Saber units get the point: 52nd Component Maintenance Squadron

  • Published
  • By Staff Sgt. Christopher Ruano
  • 52nd Fighter Wing Public Affairs
The 52nd Fighter Wing has more than 30 units assigned, working day in and day out to fulfill the mission of defending American and allied interests while building partnership capacity.

Throughout the year, 52nd FW Public Affairs will spotlight each of the wing's units, as together they serve a critical role in fulfilling this mission. This week's spotlight is the 52nd Component Maintenance Squadron.

One team, one mission - guaranteed world-class propulsion, accessories and avionics maintenance. With a vision like this you know it has to be 52nd CMS.

"Our overall mission is to provide safe and reliable aircraft engines, components and combat avionics systems for the 52nd Fighter Wing," said U.S. Air Force Maj. Jason Moore, 52nd CMS commander from Doylestown, Pa. "Maintenance enables that unique forward-base, air-power capability we have here in support of U.S. Air Forces in Europe, U.S. Central Command and NATO objectives."

The 52nd CMS supports the wing by performing maintenance upkeep on the F-16, fulfilling the suppression of enemy air defenses mission.

TheĀ unit is comprised of the accessories flight, propulsion flight and avionics flight and leads the Air Force Repair Enhancement Program or AFREP, on base.

As part of the propulsion flight, U.S. Air Force Staff Sgt. Willis Jensen, 52nd CMS aerospace propulsion technician from Orange County, Calif., maintains jet engines not only at Spangdahlem, but at Air Force installations throughout USAFE.

"Here at Spangdahlem and the 52nd CMS, we're actually a centralized repair facility," Jensen said. "We not only service the 52nd FW but we also service Aviano Air Base's and any GE powered F-16's in the area of responsibility."

"We have an active mission here," Jensen said. "While we are not deployed, what we do every day directly reflects our mission capabilities downrange."

"There would be a large hole in availability and capabilities of repair, because we service so many different units and also units deployed," Jensen said about the unit's importance. "If they did not have us, they would have to wait longer for motors and would not have a ready supply of spares."

Airman 1st Class Paige Hadix, 52nd CMS aircraft fuel systems technician from Saranac, Mich., applies her technical expertise on another system of the aircraft. As part of the accessories flight, Hadix and her team maintain all fuel systems on the F-16.

The fuel system is what gives the aircraft its energy in order to fly, fight and win, so constant maintenance is of utmost importance, she explained.

"We have to trouble shoot the whole fuel system to figure out what component is wrong," Hadix said. "Most of the jet is a big fuel tank, so there are all sorts of components that can go wrong and lead to other problems."

The last flight that makes up the 52nd CMS is Avionics.

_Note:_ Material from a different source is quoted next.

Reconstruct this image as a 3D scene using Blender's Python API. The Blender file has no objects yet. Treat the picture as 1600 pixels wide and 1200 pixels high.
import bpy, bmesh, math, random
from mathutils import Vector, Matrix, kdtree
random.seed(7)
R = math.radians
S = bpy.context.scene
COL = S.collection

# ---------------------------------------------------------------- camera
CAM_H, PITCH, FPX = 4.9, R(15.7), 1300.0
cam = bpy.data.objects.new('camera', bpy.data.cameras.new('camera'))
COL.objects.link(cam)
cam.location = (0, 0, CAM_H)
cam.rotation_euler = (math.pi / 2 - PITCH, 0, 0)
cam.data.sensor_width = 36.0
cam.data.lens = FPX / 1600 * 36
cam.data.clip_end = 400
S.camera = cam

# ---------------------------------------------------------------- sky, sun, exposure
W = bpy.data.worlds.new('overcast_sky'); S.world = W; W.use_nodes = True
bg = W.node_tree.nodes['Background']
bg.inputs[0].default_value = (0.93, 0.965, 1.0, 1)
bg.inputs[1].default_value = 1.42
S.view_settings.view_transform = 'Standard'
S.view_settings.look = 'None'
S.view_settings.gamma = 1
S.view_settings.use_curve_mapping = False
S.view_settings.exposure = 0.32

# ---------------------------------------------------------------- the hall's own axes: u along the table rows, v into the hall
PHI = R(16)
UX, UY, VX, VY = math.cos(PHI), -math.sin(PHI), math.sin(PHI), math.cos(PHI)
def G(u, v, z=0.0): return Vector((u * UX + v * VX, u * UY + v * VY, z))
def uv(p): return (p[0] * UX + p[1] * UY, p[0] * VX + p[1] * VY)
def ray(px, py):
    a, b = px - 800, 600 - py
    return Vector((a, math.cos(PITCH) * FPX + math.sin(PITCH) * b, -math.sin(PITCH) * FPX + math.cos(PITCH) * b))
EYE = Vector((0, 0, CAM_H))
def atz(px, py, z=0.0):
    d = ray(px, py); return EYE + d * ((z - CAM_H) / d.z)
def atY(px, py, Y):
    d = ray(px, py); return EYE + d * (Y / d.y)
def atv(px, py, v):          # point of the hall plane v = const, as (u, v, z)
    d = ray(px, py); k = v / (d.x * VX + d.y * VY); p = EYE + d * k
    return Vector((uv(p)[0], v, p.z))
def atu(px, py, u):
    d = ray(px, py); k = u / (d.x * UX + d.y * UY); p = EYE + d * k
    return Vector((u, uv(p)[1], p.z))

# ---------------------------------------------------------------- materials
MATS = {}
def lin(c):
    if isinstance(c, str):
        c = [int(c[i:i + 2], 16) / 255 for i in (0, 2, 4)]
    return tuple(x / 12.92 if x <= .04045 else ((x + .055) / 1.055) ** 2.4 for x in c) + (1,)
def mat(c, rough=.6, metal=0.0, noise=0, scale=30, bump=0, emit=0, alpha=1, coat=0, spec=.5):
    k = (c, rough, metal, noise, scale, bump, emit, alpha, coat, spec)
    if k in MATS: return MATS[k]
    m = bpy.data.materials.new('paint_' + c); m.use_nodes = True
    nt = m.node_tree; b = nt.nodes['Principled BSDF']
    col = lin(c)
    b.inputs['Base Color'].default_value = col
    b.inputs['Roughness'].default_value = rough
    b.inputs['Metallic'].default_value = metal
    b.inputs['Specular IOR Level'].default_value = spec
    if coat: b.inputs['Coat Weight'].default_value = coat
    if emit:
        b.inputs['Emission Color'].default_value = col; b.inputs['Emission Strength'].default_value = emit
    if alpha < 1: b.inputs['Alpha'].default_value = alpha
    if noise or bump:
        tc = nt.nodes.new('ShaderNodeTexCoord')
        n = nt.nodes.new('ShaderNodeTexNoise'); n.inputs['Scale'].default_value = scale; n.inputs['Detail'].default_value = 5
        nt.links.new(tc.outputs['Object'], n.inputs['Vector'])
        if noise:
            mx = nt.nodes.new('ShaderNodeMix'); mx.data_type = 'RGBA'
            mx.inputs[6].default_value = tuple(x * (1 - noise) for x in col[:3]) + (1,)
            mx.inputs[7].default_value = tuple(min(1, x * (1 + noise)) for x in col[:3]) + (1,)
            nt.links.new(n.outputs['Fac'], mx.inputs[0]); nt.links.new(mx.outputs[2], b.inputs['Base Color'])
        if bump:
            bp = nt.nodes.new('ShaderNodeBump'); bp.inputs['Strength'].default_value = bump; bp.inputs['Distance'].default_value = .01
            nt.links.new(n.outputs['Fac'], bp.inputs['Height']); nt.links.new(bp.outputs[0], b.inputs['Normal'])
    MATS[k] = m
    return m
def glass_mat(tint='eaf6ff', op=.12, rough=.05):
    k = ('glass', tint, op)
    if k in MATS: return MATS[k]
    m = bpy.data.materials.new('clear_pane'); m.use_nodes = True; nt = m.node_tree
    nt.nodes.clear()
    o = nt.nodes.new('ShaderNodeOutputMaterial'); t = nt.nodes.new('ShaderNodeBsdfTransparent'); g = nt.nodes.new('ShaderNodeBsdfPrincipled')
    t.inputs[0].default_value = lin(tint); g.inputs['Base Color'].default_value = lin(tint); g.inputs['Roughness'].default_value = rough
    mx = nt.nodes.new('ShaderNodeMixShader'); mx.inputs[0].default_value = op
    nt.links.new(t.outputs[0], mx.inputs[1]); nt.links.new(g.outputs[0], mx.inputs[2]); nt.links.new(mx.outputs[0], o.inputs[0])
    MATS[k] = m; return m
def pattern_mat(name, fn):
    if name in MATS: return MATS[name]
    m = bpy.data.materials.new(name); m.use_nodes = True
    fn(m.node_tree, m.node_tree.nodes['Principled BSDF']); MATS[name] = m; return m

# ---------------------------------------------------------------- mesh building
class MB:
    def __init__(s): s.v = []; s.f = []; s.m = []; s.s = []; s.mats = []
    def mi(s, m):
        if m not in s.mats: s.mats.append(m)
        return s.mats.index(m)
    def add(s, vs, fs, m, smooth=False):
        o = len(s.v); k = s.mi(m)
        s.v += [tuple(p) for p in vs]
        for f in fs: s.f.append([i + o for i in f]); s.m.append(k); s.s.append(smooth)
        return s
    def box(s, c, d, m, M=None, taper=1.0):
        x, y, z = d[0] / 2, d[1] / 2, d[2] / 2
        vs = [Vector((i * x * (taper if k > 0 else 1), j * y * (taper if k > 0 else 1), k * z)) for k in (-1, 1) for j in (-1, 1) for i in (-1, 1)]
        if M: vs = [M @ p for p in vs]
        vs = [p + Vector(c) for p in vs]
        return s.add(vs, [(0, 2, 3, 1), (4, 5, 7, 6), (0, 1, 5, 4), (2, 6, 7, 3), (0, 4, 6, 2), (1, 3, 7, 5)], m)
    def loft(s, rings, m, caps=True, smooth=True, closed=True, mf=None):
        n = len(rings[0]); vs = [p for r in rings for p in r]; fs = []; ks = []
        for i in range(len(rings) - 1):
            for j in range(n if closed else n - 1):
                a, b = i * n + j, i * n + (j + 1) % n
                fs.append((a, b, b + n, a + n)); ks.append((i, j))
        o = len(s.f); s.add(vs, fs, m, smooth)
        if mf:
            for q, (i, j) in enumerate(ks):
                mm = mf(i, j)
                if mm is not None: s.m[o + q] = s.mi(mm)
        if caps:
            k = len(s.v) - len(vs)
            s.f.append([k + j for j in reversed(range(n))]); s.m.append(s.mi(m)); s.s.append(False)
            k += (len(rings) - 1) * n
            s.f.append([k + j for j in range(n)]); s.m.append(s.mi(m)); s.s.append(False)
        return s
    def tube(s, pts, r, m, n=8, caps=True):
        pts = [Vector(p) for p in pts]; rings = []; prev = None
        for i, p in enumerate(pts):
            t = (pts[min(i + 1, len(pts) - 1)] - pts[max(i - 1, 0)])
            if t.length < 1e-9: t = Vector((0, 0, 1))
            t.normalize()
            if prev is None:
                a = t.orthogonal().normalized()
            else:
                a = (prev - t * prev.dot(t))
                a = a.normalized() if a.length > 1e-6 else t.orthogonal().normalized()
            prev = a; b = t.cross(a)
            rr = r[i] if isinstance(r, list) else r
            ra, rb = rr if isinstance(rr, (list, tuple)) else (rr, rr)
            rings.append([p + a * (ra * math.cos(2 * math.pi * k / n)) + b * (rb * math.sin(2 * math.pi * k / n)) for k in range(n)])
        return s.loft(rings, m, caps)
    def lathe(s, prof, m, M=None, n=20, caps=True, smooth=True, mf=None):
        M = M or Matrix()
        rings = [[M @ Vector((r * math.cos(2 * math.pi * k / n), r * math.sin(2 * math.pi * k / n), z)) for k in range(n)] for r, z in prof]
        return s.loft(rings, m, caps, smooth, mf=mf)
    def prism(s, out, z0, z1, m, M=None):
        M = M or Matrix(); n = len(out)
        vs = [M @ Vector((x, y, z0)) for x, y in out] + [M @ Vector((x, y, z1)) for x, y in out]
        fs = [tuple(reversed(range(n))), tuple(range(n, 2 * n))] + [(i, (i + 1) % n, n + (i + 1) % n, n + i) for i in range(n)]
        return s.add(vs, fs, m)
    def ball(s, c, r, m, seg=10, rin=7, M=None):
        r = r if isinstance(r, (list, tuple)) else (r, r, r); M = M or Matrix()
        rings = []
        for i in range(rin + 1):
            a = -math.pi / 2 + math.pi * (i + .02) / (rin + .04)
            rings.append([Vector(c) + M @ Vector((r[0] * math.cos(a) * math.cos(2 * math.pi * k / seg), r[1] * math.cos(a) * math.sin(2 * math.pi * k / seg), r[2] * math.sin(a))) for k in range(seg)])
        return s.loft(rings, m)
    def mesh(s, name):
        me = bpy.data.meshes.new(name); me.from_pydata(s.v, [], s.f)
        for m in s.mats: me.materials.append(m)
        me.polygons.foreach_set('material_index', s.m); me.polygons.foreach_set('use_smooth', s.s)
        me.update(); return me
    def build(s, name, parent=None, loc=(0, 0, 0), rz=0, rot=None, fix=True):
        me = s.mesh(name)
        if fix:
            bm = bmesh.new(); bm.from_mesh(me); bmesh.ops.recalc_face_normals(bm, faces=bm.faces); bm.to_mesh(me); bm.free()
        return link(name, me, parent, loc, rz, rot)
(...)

"We've got the avionics flight that takes care of our ECM pods, or electronic countermeasures, and then all the avionics components or line replaceable units that the flight line returns to us for maintenance." Moore said.

The ECM pod can process and deter up to 16 threats simultaneously when activated in order to protect the pilot during a mission.

Working on aircraft parts is not the only thing the 52nd CMS is capable of, it has taken control of the bases' AFREP Program."AFREP fixes everything from circuit cards to microwaves, printers to components on an aircraft that were going to be thrown away," Moore said. "We touch quite a bit of stuff on an aircraft so a lot of responsibilities, lots of different specialties go into making this program work."

The Airmen of the 52nd CMS continue to make the mission happen.

"They truly are rock stars, we expect a lot of those guys, we continue raising the bar on expectations and responsibilities," Moore said.

"Each and every single person is critical to the mission--there are just not that many people across the Air Force capable of doing what they do and troubleshooting the things they do," Moore said. "We support a lot of sorties and a tuff operations tempo with a relatively small group. We throw a lot on their shoulders and they handle it. They always find a way to make it happen, safely, and reliably!"